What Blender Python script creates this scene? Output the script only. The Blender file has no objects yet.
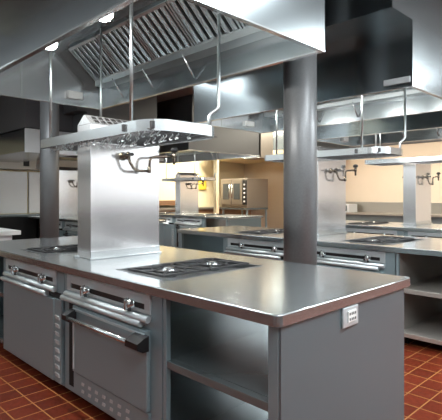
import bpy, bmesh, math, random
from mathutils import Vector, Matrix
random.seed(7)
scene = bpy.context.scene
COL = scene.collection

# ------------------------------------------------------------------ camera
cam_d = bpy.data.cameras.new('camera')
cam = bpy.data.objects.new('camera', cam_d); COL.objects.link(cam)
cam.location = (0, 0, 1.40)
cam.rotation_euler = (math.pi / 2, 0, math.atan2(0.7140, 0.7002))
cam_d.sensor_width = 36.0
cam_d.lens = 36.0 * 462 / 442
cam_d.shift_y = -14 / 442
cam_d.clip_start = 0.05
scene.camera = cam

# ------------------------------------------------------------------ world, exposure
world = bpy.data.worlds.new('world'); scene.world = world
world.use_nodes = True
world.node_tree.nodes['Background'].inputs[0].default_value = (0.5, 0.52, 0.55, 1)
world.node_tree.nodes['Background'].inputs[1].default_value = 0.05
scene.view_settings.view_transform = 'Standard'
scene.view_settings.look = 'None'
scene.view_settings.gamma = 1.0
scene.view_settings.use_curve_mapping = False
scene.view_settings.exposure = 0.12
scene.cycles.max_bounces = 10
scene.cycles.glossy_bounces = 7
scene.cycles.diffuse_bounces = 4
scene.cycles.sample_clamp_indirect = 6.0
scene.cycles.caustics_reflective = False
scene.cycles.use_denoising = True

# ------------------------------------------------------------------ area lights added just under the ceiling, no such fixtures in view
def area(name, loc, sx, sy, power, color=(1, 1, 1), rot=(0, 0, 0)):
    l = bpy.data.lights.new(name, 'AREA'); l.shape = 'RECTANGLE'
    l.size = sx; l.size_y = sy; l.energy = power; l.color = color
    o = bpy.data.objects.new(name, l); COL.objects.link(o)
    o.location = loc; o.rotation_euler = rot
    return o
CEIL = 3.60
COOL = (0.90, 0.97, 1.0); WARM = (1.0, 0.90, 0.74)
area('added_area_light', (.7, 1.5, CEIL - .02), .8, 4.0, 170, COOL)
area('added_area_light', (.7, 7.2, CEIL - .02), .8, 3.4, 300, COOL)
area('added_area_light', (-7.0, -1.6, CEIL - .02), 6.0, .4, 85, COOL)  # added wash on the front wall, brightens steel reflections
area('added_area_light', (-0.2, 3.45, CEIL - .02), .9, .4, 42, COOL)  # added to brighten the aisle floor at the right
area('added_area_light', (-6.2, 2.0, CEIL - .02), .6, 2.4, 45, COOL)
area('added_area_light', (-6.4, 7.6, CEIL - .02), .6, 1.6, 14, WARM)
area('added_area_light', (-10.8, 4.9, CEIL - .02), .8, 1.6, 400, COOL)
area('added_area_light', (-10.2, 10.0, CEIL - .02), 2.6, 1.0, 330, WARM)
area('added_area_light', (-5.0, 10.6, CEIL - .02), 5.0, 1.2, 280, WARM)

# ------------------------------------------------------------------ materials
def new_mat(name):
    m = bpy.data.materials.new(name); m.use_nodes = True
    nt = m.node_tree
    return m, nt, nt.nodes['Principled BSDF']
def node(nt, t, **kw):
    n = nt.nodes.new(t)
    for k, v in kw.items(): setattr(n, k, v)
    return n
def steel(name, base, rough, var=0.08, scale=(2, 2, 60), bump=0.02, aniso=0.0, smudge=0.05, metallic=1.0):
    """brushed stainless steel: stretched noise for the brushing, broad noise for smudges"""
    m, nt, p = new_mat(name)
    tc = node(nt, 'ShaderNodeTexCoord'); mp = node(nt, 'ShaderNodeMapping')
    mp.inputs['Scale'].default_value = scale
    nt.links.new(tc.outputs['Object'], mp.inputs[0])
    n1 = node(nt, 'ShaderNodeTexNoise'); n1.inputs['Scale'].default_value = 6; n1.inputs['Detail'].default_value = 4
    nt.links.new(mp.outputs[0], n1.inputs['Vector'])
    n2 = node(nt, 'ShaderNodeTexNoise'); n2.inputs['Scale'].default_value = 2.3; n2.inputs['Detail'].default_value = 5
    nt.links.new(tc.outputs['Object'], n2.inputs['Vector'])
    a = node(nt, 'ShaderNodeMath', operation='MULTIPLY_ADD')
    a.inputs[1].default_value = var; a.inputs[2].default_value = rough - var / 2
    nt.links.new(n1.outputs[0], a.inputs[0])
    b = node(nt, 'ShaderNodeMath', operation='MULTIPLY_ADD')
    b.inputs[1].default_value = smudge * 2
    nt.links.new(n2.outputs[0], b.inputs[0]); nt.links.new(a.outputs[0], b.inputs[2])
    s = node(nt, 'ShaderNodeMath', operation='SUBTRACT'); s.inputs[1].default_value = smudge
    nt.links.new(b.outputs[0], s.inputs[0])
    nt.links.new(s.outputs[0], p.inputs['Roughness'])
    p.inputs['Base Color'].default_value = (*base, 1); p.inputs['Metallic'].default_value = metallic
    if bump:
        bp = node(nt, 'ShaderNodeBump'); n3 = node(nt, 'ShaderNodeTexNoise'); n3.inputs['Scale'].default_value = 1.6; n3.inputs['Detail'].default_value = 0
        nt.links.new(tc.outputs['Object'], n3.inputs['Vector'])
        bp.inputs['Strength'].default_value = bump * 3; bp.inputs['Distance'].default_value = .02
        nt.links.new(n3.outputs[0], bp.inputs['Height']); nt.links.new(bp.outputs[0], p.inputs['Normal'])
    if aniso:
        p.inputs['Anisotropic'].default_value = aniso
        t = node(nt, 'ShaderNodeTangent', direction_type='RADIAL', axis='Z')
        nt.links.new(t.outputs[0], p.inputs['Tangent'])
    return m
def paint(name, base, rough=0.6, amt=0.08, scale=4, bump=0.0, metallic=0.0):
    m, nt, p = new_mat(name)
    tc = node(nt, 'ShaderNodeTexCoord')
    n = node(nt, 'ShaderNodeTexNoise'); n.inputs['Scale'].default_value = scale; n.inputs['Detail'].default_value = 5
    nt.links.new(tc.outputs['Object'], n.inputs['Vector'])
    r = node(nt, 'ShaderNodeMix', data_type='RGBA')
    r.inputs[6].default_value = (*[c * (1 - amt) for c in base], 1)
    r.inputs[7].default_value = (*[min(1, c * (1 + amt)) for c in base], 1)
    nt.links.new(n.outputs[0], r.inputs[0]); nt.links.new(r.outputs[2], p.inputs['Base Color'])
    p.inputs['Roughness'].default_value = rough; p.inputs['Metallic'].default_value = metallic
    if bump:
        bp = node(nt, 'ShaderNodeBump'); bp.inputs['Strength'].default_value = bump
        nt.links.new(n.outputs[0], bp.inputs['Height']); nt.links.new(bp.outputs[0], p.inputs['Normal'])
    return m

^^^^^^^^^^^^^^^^

**Task instructions**
Copy nothing but the lines from the first one in the listing through the line with "scene.cycles.use_denoising = True", and omit the pictures.

**The completed task**
What Blender Python script creates this scene? Output the script only. The Blender file has no objects yet.
import bpy, bmesh, math, random
from mathutils import Vector, Matrix
random.seed(7)
scene = bpy.context.scene
COL = scene.collection

# ------------------------------------------------------------------ camera
cam_d = bpy.data.cameras.new('camera')
cam = bpy.data.objects.new('camera', cam_d); COL.objects.link(cam)
cam.location = (0, 0, 1.40)
cam.rotation_euler = (math.pi / 2, 0, math.atan2(0.7140, 0.7002))
cam_d.sensor_width = 36.0
cam_d.lens = 36.0 * 462 / 442
cam_d.shift_y = -14 / 442
cam_d.clip_start = 0.05
scene.camera = cam

# ------------------------------------------------------------------ world, exposure
world = bpy.data.worlds.new('world'); scene.world = world
world.use_nodes = True
world.node_tree.nodes['Background'].inputs[0].default_value = (0.5, 0.52, 0.55, 1)
world.node_tree.nodes['Background'].inputs[1].default_value = 0.05
scene.view_settings.view_transform = 'Standard'
scene.view_settings.look = 'None'
scene.view_settings.gamma = 1.0
scene.view_settings.use_curve_mapping = False
scene.view_settings.exposure = 0.12
scene.cycles.max_bounces = 10
scene.cycles.glossy_bounces = 7
scene.cycles.diffuse_bounces = 4
scene.cycles.sample_clamp_indirect = 6.0
scene.cycles.caustics_reflective = False
scene.cycles.use_denoising = True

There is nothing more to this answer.